La violence de Caïn dans la confusion

Or, la violence qu'il a toujours rejetée surgit comme une force extérieure qu'il est incapable de maîtriser. L'irritation monte et commence par désorganiser et détruire son propre visage, qui lui donnait jusqu'ici figure humaine. C'est l'homme, en lui, qu'il commence à abattre, sans même s'en rendre compte, laissant la force animale continuer son œuvre de destruction. Il entre dans la confusion parce que sa violence faite pour séparer et différencier est elle-même détachée du sens qu'elle était chargée d'instaurer : la parole s'échappe et la folie est à la porte.

Caïn tue au lieu de se séparer

Caïn invite son frère à sortir. En réalité, en disant : " Allons dehors ", c'est à la parole qu'il donne congé, détruisant ainsi l'ultime rempart qui pouvait le séparer de son frère. Ils n'ont alors pour témoin que la campagne déserte, qui s'étend à perte de vue. Caïn la croit aveugle et dépourvue de tout sentiment. Elle est pourtant là comme la face extériorisée de sa conscience en gestation. Mais cela, il ne le sait pas encore. Alors, dans sa folie, il se jette sur Abel et lui donne la mort. En fait, ce n'est pas vraiment lui qui agit : c'est la violence qu'il ne peut maîtriser qui agit à sa place. Et parce qu'elle a perdu la tête, elle tue au lieu de séparer.

Yahvé sépare Caïn de sa communauté

Caïn est dans l'égarement. Il a du mal à reprendre ses esprits. Ce sont les traces de son forfait sur le sol, qui le remettent en face de la réalité. Le sang qui s'écoule sur la terre le renvoie à lui-même et ouvre sa conscience. C'est bien lui qui a tué son frère. Dans la culpabilité qui s'empare de ses pensées, sous le regard de Yahvé, il finit par intégrer sa propre violence qui avait agi comme la force d'un autre. Au milieu de son malheur, il vient de progresser en humanité, mais il ne doit pas en rester là. Il faut aller plus loin. La communauté a été pour lui le piège qui l'a fait chuter. Yahvé juge qu'il faut l'en séparer pour le faire progresser et faire progresser avec lui l'humanité tout entière. Dans un premier temps, Caïn prend une telle mesure comme une malédiction. Habitué à vivre le dedans, il a de la peine à franchir la frontière du dehors. Comment envisager, sans angoisse, de devenir un errant parcourant la terre ?

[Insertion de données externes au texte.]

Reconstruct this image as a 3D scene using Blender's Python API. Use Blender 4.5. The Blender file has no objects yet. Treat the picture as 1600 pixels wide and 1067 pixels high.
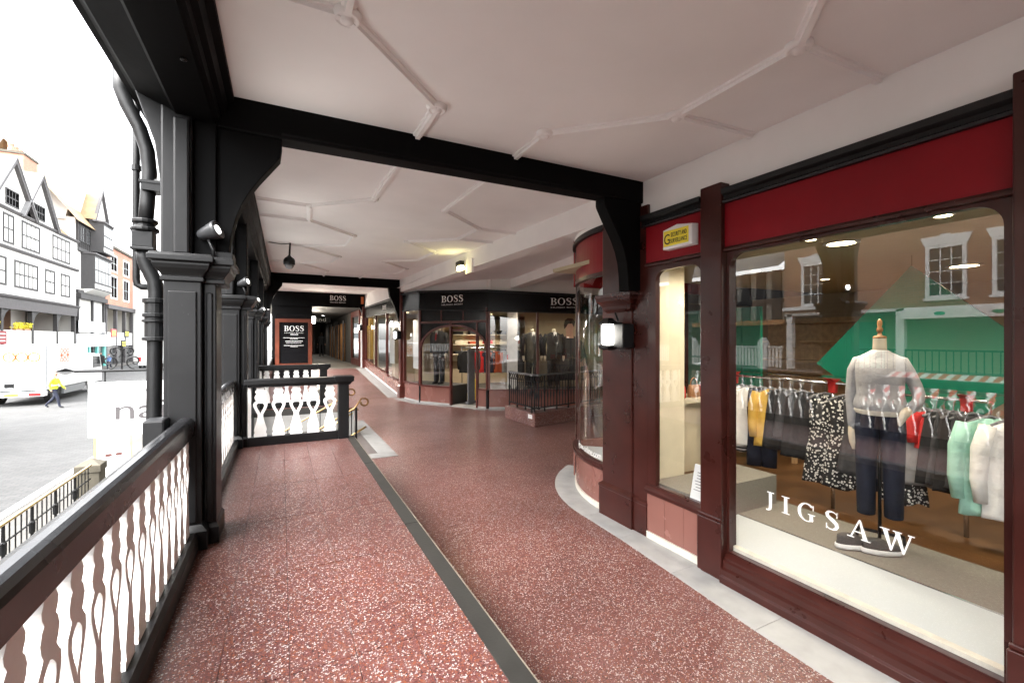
import bpy, math, random
from mathutils import Vector, Matrix
R = math.radians
random.seed(7)
S = bpy.context.scene
COL = S.collection

# ------------------------------------------------------------------ camera, sky, sun, exposure
TH = math.atan(360 / 705)
cd = bpy.data.cameras.new('camera'); cam = bpy.data.objects.new('camera', cd); COL.objects.link(cam)
cam.location = (0, 0, 1.72); cam.rotation_euler = (R(90), 0, -TH)
cd.sensor_width = 36; cd.lens = 705 / 1600 * 36; cd.shift_y = -3.5 / 1600
cd.clip_start = .03; cd.clip_end = 4000
S.camera = cam
W_ = bpy.data.worlds.new('World'); S.world = W_; W_.use_nodes = True
nt = W_.node_tree; bg = nt.nodes['Background']
sky = nt.nodes.new('ShaderNodeTexSky'); sky.sky_type = 'NISHITA'; sky.sun_disc = False
SUN_EL, SUN_AZ = 55, 240
sky.sun_elevation = R(SUN_EL); sky.sun_rotation = R(SUN_AZ); sky.dust_density = 4; sky.air_density = 1.2
hs = nt.nodes.new('ShaderNodeHueSaturation'); hs.inputs['Saturation'].default_value = .12
nt.links.new(sky.outputs[0], hs.inputs['Color']); nt.links.new(hs.outputs[0], bg.inputs['Color'])
bg.inputs['Strength'].default_value = .15
sl = bpy.data.lights.new('sun', 'SUN'); so = bpy.data.objects.new('sun', sl); COL.objects.link(so)
sl.energy = .5; sl.angle = R(60); sl.color = (1, .98, .95)
az, el = R(SUN_AZ), R(SUN_EL)
d_ = Vector((math.sin(az) * math.cos(el), math.cos(az) * math.cos(el), math.sin(el)))
so.rotation_euler = (-d_).to_track_quat('-Z', 'Y').to_euler(); so.location = (-8, -5, 30)
S.view_settings.view_transform = 'Standard'; S.view_settings.look = 'None'
S.view_settings.gamma = 1; S.view_settings.use_curve_mapping = False
S.view_settings.exposure = 3.6
S.render.engine = 'CYCLES'
cy = S.cycles
cy.use_denoising = True; cy.denoiser = 'OPENIMAGEDENOISE'
cy.max_bounces = 9; cy.diffuse_bounces = 5; cy.glossy_bounces = 4; cy.transparent_max_bounces = 12; cy.transmission_bounces = 4
cy.sample_clamp_indirect = 8; cy.caustics_reflective = False; cy.caustics_refractive = False

# ------------------------------------------------------------------ materials
M = {}
def _pos(nt):
    g = nt.nodes.new('ShaderNodeNewGeometry'); return g.outputs['Position']
def mat(name, col, rough=.5, metal=0, var=.1, nscale=6, bump=0, bscale=80, spec=.5, coat=0, emit=0, bdist=.004, chips=None, chip_at=.7):
    m = bpy.data.materials.new(name); m.use_nodes = True; nt = m.node_tree
    b = nt.nodes['Principled BSDF']; L = nt.links
    b.inputs['Base Color'].default_value = (*col, 1); b.inputs['Roughness'].default_value = rough
    b.inputs['Metallic'].default_value = metal; b.inputs['Specular IOR Level'].default_value = spec
    b.inputs['Coat Weight'].default_value = coat; b.inputs['Coat Roughness'].default_value = .12
    p = _pos(nt)
    if var:
        n = nt.nodes.new('ShaderNodeTexNoise'); n.inputs['Scale'].default_value = nscale; n.inputs['Detail'].default_value = 5
        L.new(p, n.inputs['Vector'])
        mr = nt.nodes.new('ShaderNodeMapRange'); mr.inputs['From Min'].default_value = .3; mr.inputs['From Max'].default_value = .7
        mr.inputs['To Min'].default_value = 1 - var; mr.inputs['To Max'].default_value = 1 + var
        L.new(n.outputs['Fac'], mr.inputs['Value'])
        mx = nt.nodes.new('ShaderNodeVectorMath'); mx.operation = 'SCALE'; mx.inputs[0].default_value = col
        L.new(mr.outputs[0], mx.inputs['Scale']); L.new(mx.outputs[0], b.inputs['Base Color'])
        mr2 = nt.nodes.new('ShaderNodeMapRange'); mr2.inputs['To Min'].default_value = max(.05, rough - .1); mr2.inputs['To Max'].default_value = min(1, rough + .1)
        L.new(n.outputs['Fac'], mr2.inputs['Value']); L.new(mr2.outputs[0], b.inputs['Roughness'])
    if bump:
        n2 = nt.nodes.new('ShaderNodeTexNoise'); n2.inputs['Scale'].default_value = bscale; n2.inputs['Detail'].default_value = 4
        L.new(p, n2.inputs['Vector'])
        bp = nt.nodes.new('ShaderNodeBump'); bp.inputs['Strength'].default_value = bump; bp.inputs['Distance'].default_value = bdist
        L.new(n2.outputs['Fac'], bp.inputs['Height']); L.new(bp.outputs[0], b.inputs['Normal'])
    if chips and var:
        # small chips and scuffs in the paint, clustered
        na = nt.nodes.new('ShaderNodeTexNoise'); na.inputs['Scale'].default_value = 38; na.inputs['Detail'].default_value = 6; na.inputs['Roughness'].default_value = .7; L.new(p, na.inputs['Vector'])
        nb = nt.nodes.new('ShaderNodeTexNoise'); nb.inputs['Scale'].default_value = 2.3; nb.inputs['Detail'].default_value = 3; L.new(p, nb.inputs['Vector'])
        ad = nt.nodes.new('ShaderNodeMath'); ad.operation = 'MULTIPLY_ADD'; ad.inputs[1].default_value = .35; L.new(nb.outputs['Fac'], ad.inputs[0]); L.new(na.outputs['Fac'], ad.inputs[2])
        gt = nt.nodes.new('ShaderNodeMapRange'); gt.inputs['From Min'].default_value = chip_at + .17; gt.inputs['From Max'].default_value = chip_at + .2; L.new(ad.outputs[0], gt.inputs['Value'])
        mc = nt.nodes.new('ShaderNodeMix'); mc.data_type = 'RGBA'; L.new(gt.outputs[0], mc.inputs['Factor']); L.new(mx.outputs[0], mc.inputs[6]); mc.inputs[7].default_value = (*chips, 1); L.new(mc.outputs[2], b.inputs['Base Color'])
    if emit:
        b.inputs['Emission Color'].default_value = (*col, 1); b.inputs['Emission Strength'].default_value = emit
    M[name] = m; return m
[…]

Caïn séparé de sa communauté devient un tiers pour toutes les communautés

Séparé de sa communauté, Caïn entre dans l'altérité qu'il refusait jusqu'ici. En tant qu'autre, il prend la figure de l'étranger, qui va d'une communauté à l'autre. Fonctionnant comme tiers, il ouvre les groupes humains les uns aux autres. Sa place est fondamentale, car, en favorisant les relations intercommunautaires, il évite la circulation de la violence mimétique (enfermée dans le même), qui détruit les structures aussi bien que les individus.

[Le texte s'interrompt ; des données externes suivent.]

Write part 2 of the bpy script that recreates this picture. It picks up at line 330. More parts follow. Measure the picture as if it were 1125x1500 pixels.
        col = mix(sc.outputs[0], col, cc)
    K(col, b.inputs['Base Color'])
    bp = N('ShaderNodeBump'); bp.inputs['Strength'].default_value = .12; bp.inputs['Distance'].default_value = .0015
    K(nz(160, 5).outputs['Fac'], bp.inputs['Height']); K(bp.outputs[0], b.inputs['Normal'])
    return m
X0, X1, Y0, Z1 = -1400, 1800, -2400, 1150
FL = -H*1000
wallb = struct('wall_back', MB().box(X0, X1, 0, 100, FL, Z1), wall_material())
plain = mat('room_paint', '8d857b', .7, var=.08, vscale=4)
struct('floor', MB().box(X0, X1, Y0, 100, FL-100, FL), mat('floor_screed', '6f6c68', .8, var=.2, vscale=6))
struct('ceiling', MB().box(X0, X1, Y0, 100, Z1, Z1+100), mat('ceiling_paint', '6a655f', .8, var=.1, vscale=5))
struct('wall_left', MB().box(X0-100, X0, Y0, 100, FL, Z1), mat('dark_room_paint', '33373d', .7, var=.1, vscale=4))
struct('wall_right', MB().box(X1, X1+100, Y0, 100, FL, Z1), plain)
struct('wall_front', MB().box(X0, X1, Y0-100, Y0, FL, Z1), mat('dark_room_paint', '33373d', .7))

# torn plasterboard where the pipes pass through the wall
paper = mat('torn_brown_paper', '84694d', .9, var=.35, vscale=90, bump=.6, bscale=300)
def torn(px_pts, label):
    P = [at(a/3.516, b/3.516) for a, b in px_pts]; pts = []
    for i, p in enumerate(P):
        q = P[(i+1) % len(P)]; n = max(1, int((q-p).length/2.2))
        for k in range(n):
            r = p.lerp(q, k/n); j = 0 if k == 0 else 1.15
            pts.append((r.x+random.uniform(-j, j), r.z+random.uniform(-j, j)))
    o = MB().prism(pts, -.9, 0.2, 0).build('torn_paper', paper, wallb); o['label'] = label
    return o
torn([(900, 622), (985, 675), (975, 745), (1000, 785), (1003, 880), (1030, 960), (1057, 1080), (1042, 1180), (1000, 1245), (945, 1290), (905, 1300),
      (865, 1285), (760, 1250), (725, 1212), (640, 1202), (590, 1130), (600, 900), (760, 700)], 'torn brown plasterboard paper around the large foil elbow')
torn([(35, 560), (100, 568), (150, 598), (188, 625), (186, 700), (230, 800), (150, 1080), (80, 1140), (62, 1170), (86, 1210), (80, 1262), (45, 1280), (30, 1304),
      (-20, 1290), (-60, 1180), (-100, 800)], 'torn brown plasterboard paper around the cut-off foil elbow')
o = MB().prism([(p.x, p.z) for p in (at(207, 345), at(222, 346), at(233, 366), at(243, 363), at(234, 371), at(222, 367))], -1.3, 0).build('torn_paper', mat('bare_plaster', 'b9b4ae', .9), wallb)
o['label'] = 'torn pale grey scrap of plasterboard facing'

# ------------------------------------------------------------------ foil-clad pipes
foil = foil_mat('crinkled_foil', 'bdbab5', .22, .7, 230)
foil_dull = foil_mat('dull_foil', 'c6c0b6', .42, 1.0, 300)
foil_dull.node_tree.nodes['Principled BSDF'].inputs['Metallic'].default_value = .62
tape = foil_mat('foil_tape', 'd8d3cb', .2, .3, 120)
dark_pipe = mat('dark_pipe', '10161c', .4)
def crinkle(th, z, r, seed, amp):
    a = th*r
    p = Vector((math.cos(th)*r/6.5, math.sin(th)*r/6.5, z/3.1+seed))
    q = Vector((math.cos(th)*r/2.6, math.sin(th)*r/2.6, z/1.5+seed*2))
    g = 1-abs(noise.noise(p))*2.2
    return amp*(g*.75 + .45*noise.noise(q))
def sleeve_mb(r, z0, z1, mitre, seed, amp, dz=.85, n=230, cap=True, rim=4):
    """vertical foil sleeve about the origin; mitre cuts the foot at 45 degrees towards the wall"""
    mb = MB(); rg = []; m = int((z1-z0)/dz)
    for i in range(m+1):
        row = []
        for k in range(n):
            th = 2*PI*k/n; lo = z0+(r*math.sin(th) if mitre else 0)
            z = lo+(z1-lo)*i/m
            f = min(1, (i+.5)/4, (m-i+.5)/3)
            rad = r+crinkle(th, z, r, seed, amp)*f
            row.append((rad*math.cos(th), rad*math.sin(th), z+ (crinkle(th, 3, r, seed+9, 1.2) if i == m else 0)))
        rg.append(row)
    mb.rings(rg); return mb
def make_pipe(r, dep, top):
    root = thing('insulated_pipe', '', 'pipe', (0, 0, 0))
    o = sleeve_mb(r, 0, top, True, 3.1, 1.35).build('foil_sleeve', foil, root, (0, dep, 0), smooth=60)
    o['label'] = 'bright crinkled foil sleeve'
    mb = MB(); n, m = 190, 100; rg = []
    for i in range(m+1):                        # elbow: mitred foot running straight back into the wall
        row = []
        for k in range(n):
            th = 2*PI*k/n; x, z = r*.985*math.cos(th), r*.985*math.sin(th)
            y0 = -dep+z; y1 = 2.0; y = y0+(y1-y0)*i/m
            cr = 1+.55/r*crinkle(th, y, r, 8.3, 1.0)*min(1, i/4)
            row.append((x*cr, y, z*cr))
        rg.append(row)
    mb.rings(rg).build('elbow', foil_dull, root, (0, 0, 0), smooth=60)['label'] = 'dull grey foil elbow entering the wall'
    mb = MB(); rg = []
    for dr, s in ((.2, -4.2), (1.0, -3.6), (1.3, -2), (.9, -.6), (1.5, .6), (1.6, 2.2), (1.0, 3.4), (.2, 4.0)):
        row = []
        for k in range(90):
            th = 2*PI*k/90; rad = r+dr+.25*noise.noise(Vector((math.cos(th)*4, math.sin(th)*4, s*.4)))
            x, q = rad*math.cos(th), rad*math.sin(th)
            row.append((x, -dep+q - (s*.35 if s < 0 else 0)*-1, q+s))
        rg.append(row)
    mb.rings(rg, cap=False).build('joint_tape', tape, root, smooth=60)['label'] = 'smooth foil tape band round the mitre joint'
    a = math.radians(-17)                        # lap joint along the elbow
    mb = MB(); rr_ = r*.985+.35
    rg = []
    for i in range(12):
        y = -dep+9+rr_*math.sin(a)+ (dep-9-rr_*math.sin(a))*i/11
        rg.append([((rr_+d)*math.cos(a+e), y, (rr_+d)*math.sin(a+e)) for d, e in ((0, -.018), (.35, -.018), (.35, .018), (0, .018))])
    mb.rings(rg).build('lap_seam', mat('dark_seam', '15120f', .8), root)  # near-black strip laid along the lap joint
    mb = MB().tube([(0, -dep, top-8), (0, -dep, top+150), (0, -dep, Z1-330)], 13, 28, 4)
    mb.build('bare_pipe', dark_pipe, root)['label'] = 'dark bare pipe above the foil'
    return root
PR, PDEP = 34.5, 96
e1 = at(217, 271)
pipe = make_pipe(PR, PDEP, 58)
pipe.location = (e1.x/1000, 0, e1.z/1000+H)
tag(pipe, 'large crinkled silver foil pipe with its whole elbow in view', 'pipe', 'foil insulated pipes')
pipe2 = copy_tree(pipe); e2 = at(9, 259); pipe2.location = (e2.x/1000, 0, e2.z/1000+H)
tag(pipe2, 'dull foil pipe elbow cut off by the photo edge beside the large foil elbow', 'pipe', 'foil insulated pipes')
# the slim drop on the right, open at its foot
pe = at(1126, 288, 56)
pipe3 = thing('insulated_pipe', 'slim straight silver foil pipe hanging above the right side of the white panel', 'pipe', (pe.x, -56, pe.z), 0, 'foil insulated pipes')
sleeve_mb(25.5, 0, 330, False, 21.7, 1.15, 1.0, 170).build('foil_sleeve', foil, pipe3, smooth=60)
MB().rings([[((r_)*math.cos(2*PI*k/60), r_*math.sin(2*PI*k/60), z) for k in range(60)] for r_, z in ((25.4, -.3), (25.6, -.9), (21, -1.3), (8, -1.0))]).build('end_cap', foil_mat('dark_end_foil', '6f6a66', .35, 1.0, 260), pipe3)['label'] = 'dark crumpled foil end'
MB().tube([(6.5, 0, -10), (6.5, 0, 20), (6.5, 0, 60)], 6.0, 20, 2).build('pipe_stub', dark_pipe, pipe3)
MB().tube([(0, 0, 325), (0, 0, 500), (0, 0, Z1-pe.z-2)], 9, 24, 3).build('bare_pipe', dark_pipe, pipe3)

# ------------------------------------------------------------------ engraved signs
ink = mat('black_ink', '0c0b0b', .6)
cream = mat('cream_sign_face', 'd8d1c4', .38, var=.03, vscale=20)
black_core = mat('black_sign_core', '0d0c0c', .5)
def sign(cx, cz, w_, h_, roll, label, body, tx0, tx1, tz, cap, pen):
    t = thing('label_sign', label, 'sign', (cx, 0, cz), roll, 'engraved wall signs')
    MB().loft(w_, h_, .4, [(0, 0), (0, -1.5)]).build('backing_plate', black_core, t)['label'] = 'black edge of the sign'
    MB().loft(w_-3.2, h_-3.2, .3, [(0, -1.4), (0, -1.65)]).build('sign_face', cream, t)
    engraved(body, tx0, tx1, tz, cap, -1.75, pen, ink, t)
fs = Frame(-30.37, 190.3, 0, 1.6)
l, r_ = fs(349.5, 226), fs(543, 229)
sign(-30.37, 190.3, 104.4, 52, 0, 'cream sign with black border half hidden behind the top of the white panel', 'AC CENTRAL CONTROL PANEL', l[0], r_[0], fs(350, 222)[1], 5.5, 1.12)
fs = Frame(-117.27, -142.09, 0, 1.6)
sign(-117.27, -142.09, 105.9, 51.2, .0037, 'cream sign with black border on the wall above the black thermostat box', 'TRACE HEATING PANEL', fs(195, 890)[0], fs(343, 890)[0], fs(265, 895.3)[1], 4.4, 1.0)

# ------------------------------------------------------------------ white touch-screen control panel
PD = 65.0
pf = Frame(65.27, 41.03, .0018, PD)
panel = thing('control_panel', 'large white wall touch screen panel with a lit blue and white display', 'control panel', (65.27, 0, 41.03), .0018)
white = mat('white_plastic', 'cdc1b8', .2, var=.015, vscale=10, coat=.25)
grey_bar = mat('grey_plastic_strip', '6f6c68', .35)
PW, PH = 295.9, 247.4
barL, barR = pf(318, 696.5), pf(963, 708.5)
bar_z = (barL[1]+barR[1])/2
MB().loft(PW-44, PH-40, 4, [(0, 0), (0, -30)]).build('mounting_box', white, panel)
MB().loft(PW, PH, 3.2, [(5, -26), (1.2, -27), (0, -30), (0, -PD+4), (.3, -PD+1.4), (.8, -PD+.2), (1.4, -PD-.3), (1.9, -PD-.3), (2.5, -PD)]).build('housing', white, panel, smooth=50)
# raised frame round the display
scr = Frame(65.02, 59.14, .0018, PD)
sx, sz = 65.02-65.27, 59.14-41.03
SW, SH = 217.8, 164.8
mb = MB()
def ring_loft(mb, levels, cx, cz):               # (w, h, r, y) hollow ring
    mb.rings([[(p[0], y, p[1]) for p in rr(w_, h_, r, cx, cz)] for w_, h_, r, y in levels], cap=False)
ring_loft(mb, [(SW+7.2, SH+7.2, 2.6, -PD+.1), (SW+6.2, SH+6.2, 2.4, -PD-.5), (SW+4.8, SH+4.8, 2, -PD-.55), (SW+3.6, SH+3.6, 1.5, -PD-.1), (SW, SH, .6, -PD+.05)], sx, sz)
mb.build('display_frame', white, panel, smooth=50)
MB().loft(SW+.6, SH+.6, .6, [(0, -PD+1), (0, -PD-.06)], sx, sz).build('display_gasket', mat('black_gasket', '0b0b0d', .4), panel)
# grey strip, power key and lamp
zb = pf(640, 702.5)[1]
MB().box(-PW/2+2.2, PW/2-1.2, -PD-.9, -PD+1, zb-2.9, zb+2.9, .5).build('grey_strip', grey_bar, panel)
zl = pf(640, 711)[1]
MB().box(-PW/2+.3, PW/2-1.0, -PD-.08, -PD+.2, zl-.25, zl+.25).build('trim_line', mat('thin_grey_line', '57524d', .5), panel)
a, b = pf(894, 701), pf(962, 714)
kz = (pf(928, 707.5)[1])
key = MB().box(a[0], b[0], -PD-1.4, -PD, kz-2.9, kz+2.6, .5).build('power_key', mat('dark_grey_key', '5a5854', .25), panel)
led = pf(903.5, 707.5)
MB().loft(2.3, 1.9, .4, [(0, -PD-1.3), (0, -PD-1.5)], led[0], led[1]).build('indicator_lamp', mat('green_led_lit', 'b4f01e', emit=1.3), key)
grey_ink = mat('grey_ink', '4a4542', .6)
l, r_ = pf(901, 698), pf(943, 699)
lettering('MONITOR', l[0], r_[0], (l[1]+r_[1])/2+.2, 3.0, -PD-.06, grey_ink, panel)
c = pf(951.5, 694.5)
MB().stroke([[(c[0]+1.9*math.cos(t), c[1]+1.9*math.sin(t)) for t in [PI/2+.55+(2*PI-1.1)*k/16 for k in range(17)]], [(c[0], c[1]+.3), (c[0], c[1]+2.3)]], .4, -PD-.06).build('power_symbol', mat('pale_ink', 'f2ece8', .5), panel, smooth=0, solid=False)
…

Le fondateur d'une société séparée de la communauté

A travers le dépassement de la communauté qu'il opère et en favorisant les relations intercommunautaires, Caïn, figure humaine fondamentale, contribue à créer un nouvel espace plus universel et plus ouvert sur l'avenir : il dessine l'esquisse de la société. Pour assurer le développement de l'homme, la communauté ne peut se suffire. Elle a besoin de la société qui la promeut au-delà d'elle-même. Le destin de l'homme et le surgissement de la parole vont se jouer dans l'espace de séparation qui les différencie et les unit sans jamais les confondre.